Knowing the laws of fluid flow and solute transport in fractures is essential to ensure the nature and safety of geological projects.

Although many experiments and numerical simulations of coupled shear flow test have been conducted, there is still a lack of research on using the full Navier-Stokes (N-S) equation to solve the real flow characteristics of fluid in three-dimensional rough fractures.

The main purpose of this paper is to study the influence of roughness and normal stress on the fluid flow and solute transport through fractures under the constant normal stiffness boundary condition.

Based on the corrected successive random addition (SRA) algorithm, fracture surfaces with different roughness expressed by the Hurst coefficient (H) were generated.

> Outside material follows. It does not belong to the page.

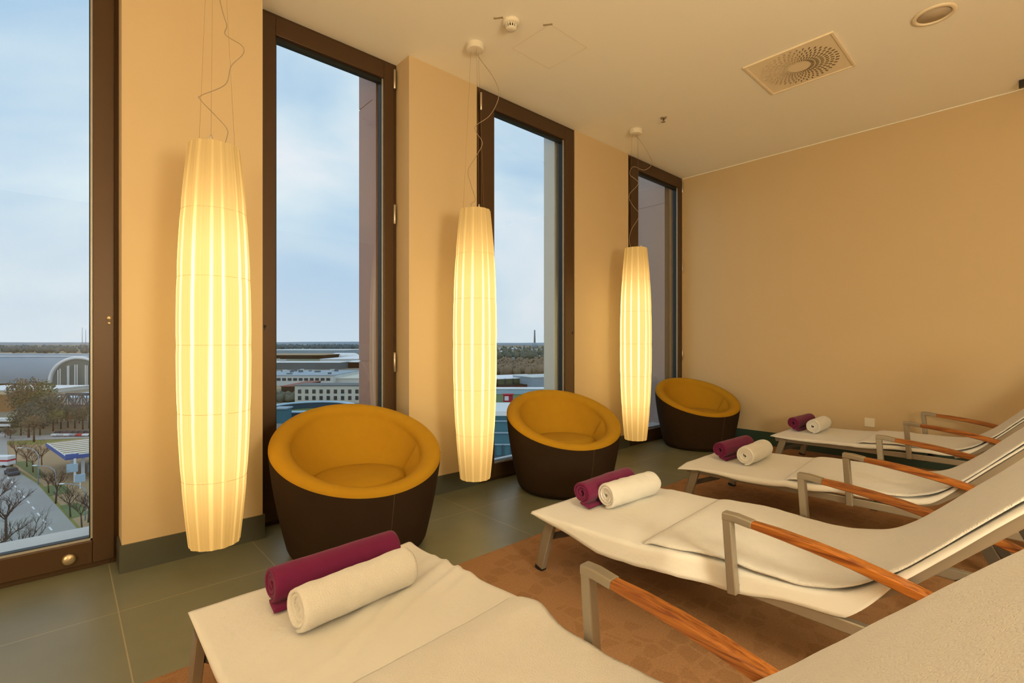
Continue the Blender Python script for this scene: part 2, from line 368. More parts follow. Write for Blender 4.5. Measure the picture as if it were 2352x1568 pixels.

By applying a shear displacement of 5 mm, the sheared fracture models with normal stresses of 1 MPa, 3 MPa, and 5 MPa were obtained, respectively.

The hydraulic characteristics of three-dimensional fractures were analyzed by solving the full N-S equation.

The particle tracking method was employed to obtain the breakthrough curves based on the calculated flow field.

The numerical method was verified with experimental results.

It has been found that, for the same normal stress, the smaller the fracture H value is (i.e., more tough the fracture is), the larger the mechanical aperture is.

The ratio of hydraulic aperture to mechanical aperture (eh/em) decreases with the increasing of normal stress.

The smaller the H value, the effect of the normal stress on the ratio eh/em is more significant.

The variation of transmissivity of fractures with the flow rate exhibits similar manner with that of eh/em.

With the normal stress and H value increasing, the mean velocity of particles becomes higher and more particles move to the outlet boundary.

The dispersive transport behavior becomes obvious when normal stress is larger.